Thursday, February 09, 2006

Just One Of Those Days...

My work has good hours and bad hours...

I was on the telephone yesterday afternoon for a good half hour with a frantic daddy of a soon-to-graduate student who I'm in the process for prosecuting, trying to explain how easy it would be for the case to go far, far away. Today, the son comes in and starts nearly hyperventilating, trying to decide what do to. I have to basically hold his hand and explain the facts of life to him three or four times before the glimmer of understanding pops into his eyes.

My brother, handling the sale of our parents' home, called this morning to tell me that the deal was off because the prospective buyer couldn't get his financing in order. This afternoon, he calls and tells me that the deal is back on because the bank was concerned about environmental impact of an old propane tank and an old oil fuel tank in the yard; the buyer is apparently so eager to buy the old place that he's willing to take the tanks out at his own expense and resubmit the deal to his bank. I'm keeping my fingers crossed, since mentally I've been figuring out fun and exciting ways to spend (and invest) my half of the proceeds.

My process server won lunch for twenty from a local barbeque place. My fingers still smell like the ribs I had for my portion and it reminds me that I really have to go work out tonight at the gym. Mea culpa, mea culpa....

Wednesday, February 01, 2006

Long Time, No See

Time flies, particularly during holidays. I, master of procrastination that I am, kept putting off updating my usual verbose commentary on life around me from November 2, 2005 until today. Guess I just didn't have anything screaming to get out of me to say.

Not much has changed.

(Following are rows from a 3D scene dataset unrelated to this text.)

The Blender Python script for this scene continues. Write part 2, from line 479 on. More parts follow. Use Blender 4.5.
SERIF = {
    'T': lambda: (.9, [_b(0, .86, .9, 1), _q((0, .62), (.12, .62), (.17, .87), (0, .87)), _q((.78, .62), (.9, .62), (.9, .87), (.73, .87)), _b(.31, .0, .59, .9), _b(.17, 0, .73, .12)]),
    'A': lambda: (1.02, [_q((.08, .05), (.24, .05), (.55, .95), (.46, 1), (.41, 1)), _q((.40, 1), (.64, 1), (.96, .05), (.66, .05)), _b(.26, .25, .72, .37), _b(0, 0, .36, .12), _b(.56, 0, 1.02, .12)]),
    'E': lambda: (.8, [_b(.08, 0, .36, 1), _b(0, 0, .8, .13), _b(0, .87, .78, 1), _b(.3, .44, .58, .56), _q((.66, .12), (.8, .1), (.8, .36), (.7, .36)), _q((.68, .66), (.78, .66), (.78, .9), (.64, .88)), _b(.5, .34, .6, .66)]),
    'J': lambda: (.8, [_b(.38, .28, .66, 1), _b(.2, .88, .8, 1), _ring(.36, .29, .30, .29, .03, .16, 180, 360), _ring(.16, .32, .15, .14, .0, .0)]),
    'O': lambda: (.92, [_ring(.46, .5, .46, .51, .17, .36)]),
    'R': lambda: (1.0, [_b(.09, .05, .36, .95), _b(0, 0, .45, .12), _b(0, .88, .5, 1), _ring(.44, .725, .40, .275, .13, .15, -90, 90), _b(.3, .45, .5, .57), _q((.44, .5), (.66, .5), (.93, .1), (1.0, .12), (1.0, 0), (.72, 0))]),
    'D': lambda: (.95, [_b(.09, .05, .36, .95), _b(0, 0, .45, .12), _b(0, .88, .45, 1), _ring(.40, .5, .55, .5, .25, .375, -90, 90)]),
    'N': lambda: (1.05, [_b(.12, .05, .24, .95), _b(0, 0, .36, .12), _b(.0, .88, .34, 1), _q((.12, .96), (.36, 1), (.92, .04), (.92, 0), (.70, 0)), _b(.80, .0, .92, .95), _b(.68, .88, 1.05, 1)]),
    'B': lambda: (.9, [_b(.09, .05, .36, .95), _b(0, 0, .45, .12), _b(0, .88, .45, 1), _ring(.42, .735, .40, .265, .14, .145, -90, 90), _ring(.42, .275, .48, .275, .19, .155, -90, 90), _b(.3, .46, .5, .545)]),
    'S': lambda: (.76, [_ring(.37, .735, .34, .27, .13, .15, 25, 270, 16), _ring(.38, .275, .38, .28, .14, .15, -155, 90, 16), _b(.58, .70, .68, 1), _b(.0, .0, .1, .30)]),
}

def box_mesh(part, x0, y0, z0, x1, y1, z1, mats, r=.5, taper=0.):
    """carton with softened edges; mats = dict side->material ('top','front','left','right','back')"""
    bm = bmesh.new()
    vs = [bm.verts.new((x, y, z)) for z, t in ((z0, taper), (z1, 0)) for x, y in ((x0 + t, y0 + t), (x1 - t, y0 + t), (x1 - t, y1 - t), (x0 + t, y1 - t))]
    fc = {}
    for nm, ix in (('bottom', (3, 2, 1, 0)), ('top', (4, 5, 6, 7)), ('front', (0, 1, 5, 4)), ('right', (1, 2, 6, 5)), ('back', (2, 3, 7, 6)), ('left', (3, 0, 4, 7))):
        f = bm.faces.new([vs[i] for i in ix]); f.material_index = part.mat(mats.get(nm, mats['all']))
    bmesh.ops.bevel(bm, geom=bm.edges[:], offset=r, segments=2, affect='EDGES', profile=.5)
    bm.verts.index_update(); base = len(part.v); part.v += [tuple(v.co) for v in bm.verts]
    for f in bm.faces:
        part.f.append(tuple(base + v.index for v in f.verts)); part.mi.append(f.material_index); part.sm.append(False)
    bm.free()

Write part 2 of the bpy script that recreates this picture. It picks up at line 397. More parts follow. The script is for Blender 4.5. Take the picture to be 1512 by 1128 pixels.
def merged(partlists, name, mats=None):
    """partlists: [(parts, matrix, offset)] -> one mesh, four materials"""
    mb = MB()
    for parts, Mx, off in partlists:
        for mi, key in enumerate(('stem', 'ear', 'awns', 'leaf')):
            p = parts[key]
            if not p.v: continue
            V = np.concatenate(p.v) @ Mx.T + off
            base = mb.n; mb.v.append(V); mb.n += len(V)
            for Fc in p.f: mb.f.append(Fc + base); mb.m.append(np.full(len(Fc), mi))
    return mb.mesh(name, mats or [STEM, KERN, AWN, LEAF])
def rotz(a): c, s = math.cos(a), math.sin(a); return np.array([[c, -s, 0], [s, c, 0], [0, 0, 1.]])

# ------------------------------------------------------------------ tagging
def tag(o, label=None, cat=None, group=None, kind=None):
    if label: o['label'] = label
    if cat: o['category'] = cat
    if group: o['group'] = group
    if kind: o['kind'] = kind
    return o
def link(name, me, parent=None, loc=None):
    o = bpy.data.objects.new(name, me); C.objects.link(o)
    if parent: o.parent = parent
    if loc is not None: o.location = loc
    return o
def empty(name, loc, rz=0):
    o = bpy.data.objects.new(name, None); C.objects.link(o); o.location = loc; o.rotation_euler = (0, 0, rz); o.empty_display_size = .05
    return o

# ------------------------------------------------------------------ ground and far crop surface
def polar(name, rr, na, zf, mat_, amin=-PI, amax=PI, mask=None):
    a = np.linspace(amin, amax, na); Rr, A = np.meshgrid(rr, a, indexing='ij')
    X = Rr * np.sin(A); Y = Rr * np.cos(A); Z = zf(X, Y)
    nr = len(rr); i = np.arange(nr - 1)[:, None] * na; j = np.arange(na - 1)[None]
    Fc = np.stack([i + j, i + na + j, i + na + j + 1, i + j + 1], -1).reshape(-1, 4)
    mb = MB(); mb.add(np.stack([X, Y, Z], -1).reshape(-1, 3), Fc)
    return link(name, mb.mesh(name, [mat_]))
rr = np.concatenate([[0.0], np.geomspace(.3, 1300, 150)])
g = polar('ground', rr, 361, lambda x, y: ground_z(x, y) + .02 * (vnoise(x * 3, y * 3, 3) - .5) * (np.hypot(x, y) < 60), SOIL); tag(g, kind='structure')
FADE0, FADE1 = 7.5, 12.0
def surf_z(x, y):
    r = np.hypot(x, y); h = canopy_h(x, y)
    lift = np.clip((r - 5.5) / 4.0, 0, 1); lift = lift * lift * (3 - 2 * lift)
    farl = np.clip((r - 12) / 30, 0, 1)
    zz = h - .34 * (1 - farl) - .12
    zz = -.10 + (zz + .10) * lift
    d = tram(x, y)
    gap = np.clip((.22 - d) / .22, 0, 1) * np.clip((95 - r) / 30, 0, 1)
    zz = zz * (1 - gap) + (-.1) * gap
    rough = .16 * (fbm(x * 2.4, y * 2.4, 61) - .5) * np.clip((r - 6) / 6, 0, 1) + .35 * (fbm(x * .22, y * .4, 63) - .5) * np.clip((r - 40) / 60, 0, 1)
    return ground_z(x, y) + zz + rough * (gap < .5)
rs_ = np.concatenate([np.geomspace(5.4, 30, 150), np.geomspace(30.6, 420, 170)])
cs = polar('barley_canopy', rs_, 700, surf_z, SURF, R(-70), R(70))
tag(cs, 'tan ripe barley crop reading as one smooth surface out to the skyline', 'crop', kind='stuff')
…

We're still in Iraq, soldiers and innocent civilians are getting blown up by roadside bombs (IEDs in military vernacular); the President is still telling us that all the money and lives we're expending in Iraq will "keep us from getting hit here" (to quote him from last night's State of the Union speach) and that anyone who questions his policies "has no strategy" (again, to quote him directly). Of course, now the NSA is listening in to our telephone calls without recourse to obtaining a warrant through a special court established for that specific reason (because, to listen to the Bushies, it takes too long to follow the law and the bad guys will hang up first), the Palestinians exercised their democratic right to elect Hamas into power, a group that really hates Israel and has been devoted to terrorist activities over the last twenty years or so and Iran has decided that it's going to have nukes whether we or the Europeans like it or not. On the home front, Katrina victims are still trying to figure out how to rebuild their lives without much help from FEMA and the radical right has finally gotten one of their own on the Supreme Court, Sam Alito, who'll probably vote to OK torture and warrantless wiretaps the first chance he gets after helping put the screws to Roe v. Wade.

Like I said, nothing much has changed.

Me? I and Mrs. Blue have been going to a local gym for the last six months, trying to get healthy. It's gotten really crowded there, however, since January 1, with all the guilt-tripping New Years resolutionists trying to lose fifty pounds by Spring Break. I've had to just about abandon the weight machines in favor of elliptical workout machines and the track. At least I've managed to work my way up to five or six miles a night, three or four times or more a week. Don't know that it's done me any real good, but at least I'm not sitting around the house feeling guilty about NOT doing it.

It looks like my late parents' house is finally about to sell. My brother is handling all of that mess. It's only been three years since our mother died and we cleared the place out, but the delay seems to have really helped the final price tag because of the real estate bubble. It'll be sad knowing that the old place, which has been in our family since 1944, won't be there any more. No one in their right mind would try to refurbish it and it isn't exactly a Frank Lloyd Wrightish-looking place that someone would haul off for preservation purposes. Nope, it was built in 1925 and has probably been rode hard and put away wet. It survived hurricanes and termites. As uncomfortable a place as it was, particularly during the summer and winter (no air conditioning or central heat), it was home to me for my first seventeen years and will always be in my memory.

As Kurt Vonnegut would say, "So it goes".